Iran conducted three large-scale military exercises last year as tensions with the West and the United States rose.

 

In November, for example, it test-fired dozens of missiles, including the Shahab-3 that can reach Israel, in military maneuvers that it said were aimed at putting a stop to the role of world powers in the Persian Gulf region.
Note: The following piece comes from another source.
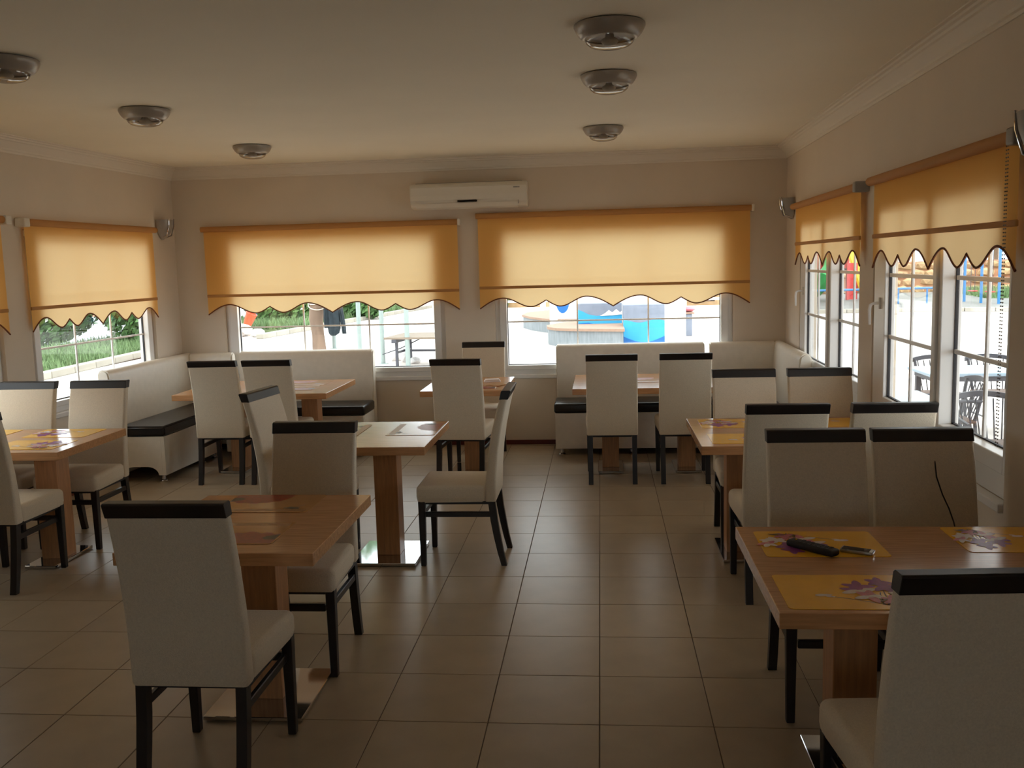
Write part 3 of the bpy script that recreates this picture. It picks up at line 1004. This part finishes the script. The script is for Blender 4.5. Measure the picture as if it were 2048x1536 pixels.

Iran test-fires Shahab-3 (Archive photo: AP)

 

Sunday's maneuvers are to be the first by Iran since the UN Security Council imposed limited sanctions on the country on Dec. 23, banning selling materials and technology that could be used in Iran's nuclear and missile programs and freezing assets abroad of 10 Iranian companies and individuals.

 

Iran regularly holds large maneuvers, often using them to test weapons developed by its arms industry.

 

Prominent Iranian leader warns of US attack

The latest Iranian maneuvers also come just days after the US announced it would deploy a second aircraft carrier to the Gulf, the USS Stennis.

 

That appeared to have alarmed some in Iran's hard-line leadership. A prominent member of a powerful cleric-run body this week warned that the US plans to attack Iran in the coming months, possibly by striking its nuclear facilities.

 

The United States has said it is focusing on diplomacy but will not rule out other options.

 

Washington has accused Iran of backing militants fueling Iraq's violence and has tried to rally its Arab allies in isolating Tehran.

 

Last year, Iran held three large-scale military exercises. In April, Iran tested what it called an "ultra-horizon" missile, fired from helicopters and jet fighters, and the Fajr-3 missile, which can reportedly evade radar and use multiple warheads to hit several targets simultaneously.

 

While US officials have suggested that Iran is exaggerating the capabilities of its newly developed weapons, Washington and its allies have been watching the country's progress in missile technology with concern.

 

In October, the US led maneuvers of its own in the Gulf, focusing on surveillance, with warships tracking a ship suspected of carrying components of illegal weapons.

 

In December 2005, Israel successfully tested its Arrow missile defense system against a rocket similar to Iran's Shahab-3. The Arrow was developed jointly with the United States.

 

While the Zalzal is a solid fuel missile, the Fajr-5 missile, from the Persian word meaning dawn, is an artillery rocket developed by Iran in early 2006. It includes a mobile platform and its primary role is to engage land targets, with a range of 50 miles.

 

Iran has recently urged Arab Gulf nations to kick the US military out of the region and join Iran in a new regional security alliance, an offer mostly ignored by the Gulf states.